Malware for Linux

Tom Buskey tom at buskey.name
Thu Jul 19 09:18:10 EDT 2012


On Thu, Jul 19, 2012 at 7:36 AM, Jerry Feldman <gaf at blu.org> wrote:

> On 07/18/2012 09:39 PM, Bill Sconce wrote:
> > On Wed, 18 Jul 2012 21:23:45 -0400
> > Bill Sconce <sconce at in-spec-inc.com> wrote:
> >
> >> And Java, yet another case -- if there ever turns out to be a reason to
> >> have Java installed.
>

Java really failed in the client dept.  And Flash really succeeded, but
we're seeing the end days of it.



>  > There seems never to have been a reason. Not on any Linux system I've
> > been responsible for, my own or clients'.
> >
> > What's more surprising, over the past few weeks I've been removing Java
> > from all my clients' Windows PCs. At first I was afraid something would
> > break, but itt seems THEY'VE never really needed Java either. (I'm sure
> > that others' mileage will vary on this.
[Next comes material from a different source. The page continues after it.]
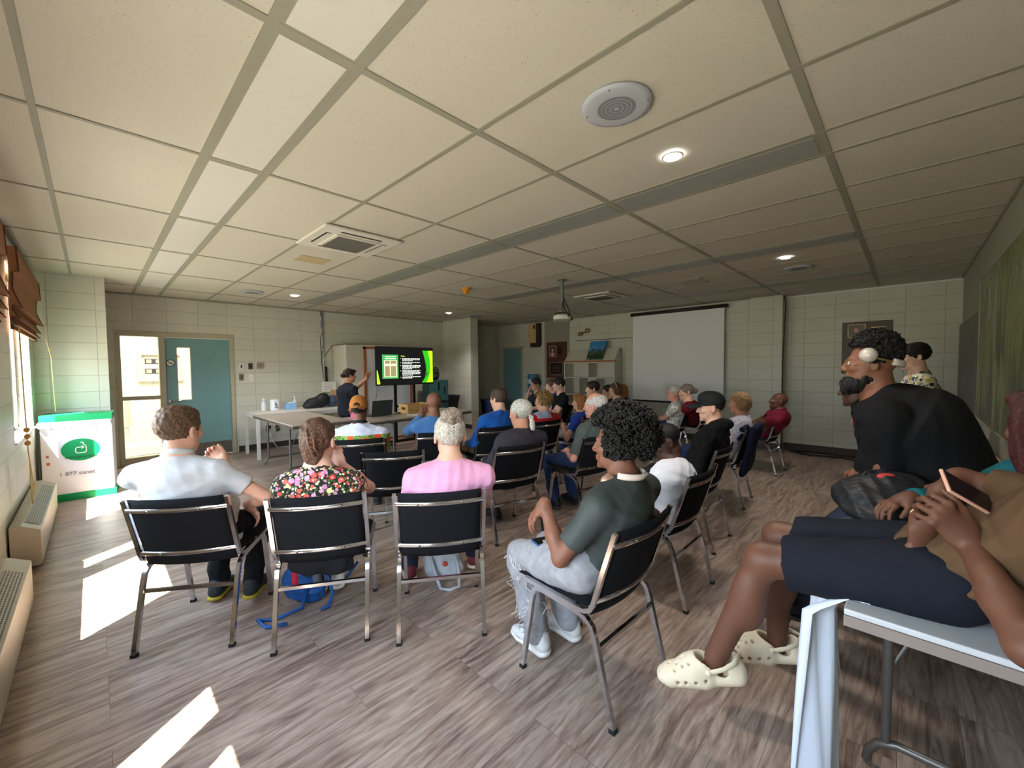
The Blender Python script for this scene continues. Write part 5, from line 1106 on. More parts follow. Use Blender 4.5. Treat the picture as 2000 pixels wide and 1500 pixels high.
# heaters
HM=mat('heater_enamel',rgb(176,166,146),.4,.2,var=.05)
def heater(y0,y1,lab):
    t=thing('convector_heater',lab,'heater',(X0,y0,0)); L=y1-y0; b=MB()
    T=Matrix(((0,0,1,0),(0,0,0,0),(0,0,0,0),(0,0,0,1)))
    prof=[(.012,.03),(.012,.34),(.07,.34),(.165,.29),(.165,.05),(.15,.03)]
    n=len(prof); vs=[(x,0,z) for x,z in prof]+[(x,L,z) for x,z in prof]; b.add(vs,[tuple(range(n)),tuple(reversed(range(n,2*n)))]+[(i,i+n,(i+1)%n+n,(i+1)%n) for i in range(n)]); b.obj('casing',HM,t,bevel=.004)
    m=bpy.data.materials.get('heater_grille') or grille_mat(); nrm=V(.05,0,.095).normalized(); b=MB(); a0=V(.078,.12,.3365); a1=V(.155,.12,.296); b.add([a0,a0+V(0,L-.35,0),a1+V(0,L-.35,0),a1],[(0,3,2,1)]); 
    b.v=[tuple(Vector(v)+nrm*.0025) for v in b.v]; b.obj('grille',m,t)
def grille_mat():
    m=bpy.data.materials.new('heater_grille'); m.use_nodes=True; nt=m.node_tree; b=nt.nodes['Principled BSDF']; t=node(nt,'ShaderNodeTexCoord'); mp=node(nt,'ShaderNodeMapping'); nt.links.new(t.outputs['Object'],mp.inputs[0]); mp.inputs['Rotation'].default_value=(0,0,R(90))
    br=node(nt,'ShaderNodeTexBrick'); br.offset=0; nt.links.new(mp.outputs[0],br.inputs['Vector'])
    for k,v in (('Scale',1),('Brick Width',.021),('Row Height',.012),('Mortar Size',.0028),('Mortar Smooth',0)): br.inputs[k].default_value=v
    br.inputs['Color1'].default_value=rgb(40,36,32); br.inputs['Color2'].default_value=rgb(40,36,32); br.inputs['Mortar'].default_value=rgb(176,166,146); nt.links.new(br.outputs[0],b.inputs['Base Color']); return m
heater(4.55,6.35,'beige wall convector heater beside the green and white bin'); heater(1.6,3.85,'beige wall convector heater nearest the camera under the window')
# blinds
BM=mat('woven_bamboo',rgb(150,100,64),.8,var=.25,vscale=3,stretch=(1,2,90)); BMD=mat('blind_edge',rgb(92,48,36),.8)
def blind(y0,y1,lab,low=1.78):
    t=thing('roman_blind',lab,'blind',(X0,y0,0)); L=y1-y0
    prof=[(.075,2.43),(.085,2.43),(.092,2.24),(.06,2.23),(.055,2.10),(.085,2.00),(.105,1.955),(.05,1.975),(.05,1.94),(.085,1.87),(.045,1.885),(.045,1.86),(.075,1.815),(.04,1.825),(.05,1.785),(.035,1.79),(.03,1.99),(.04,2.20),(.04,2.43)]
    n=len(prof); b=MB(); vs=[(x,0,z) for x,z in prof]+[(x,L,z) for x,z in prof]; b.add(vs,[tuple(reversed(range(n))),tuple(range(n,2*n))]+[(i,(i+1)%n,(i+1)%n+n,i+n) for i in range(n)]); b.obj('woven_panel',BM,t)
    for yy in (-.004,L+.004):
        b=MB(); b.tube([(x,yy,z) for x,z in prof[:16]],.006,5); b.obj('edge_binding',BMD,t)
    b=MB(); b.box2((.0,.02,2.36),(.04,L-.02,2.42)); b.obj('head_rail',mat('rail_wood',rgb(120,84,56),.6),t); return t,L
CORD=mat('gold_cord',rgb(222,196,120),.7)
bl,L=blind(5.03,6.92,'woven bamboo roman blind half lowered over the window by the pier')
tubes('pull_cord',CORD,bl,[[(.075,.03,1.80),(.078,.06,1.2),(.08,.08,.98),(.08,.10,.80)]],.004); tubes('pull_cord',CORD,bl,[[(.10,L-.05,1.95),(.15,L-.02,1.6),(.16,L,1.0)]],.003)
b=MB(); [b.ball((.08,.08+.01*i,.98-.055*i),(.018,.018,.022),10,8) for i in range(3)]; b.obj('cord_toggle',mat('amber_bead',rgb(204,150,78),.3),bl,smooth=True)
tubes('cord_loop',CORD,bl,[[(.08,.10,.80),(.085,.16,.66),(.085,.24,.56),(.085,.28,.50),(.085,.22,.44),(.085,.15,.52),(.085,.11,.66),(.085,.13,.52),(.085,.18,.40),(.085,.14,.36),(.085,.10,.45),(.085,.10,.70)]],.0035)
bl,L=blind(2.48,4.37,'woven bamboo roman blind over the middle window'); bl,L=blind(-.07,1.82,'woven bamboo roman blind over the window nearest the camera')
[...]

But the easiest way to secure a
> > piece of software IS to remove it.)
> >
>

The most secure router I saw had was running 2-3 major revisions behind of
Cisco ios.  Web access was removed.  Telnet.  SSH.  Everything was removed
except the routing tables.  All it could do was route.  In order to
configure it, you needed to hook up a serial console, which was normally
disconnected.  When vulnerabilities came out, they were on ssh or the web
server, etc.

Monitoring the router was a different issue.  If it had issues, we didn't
have much to go on.  But we "knew" it wasn't a vulnerability.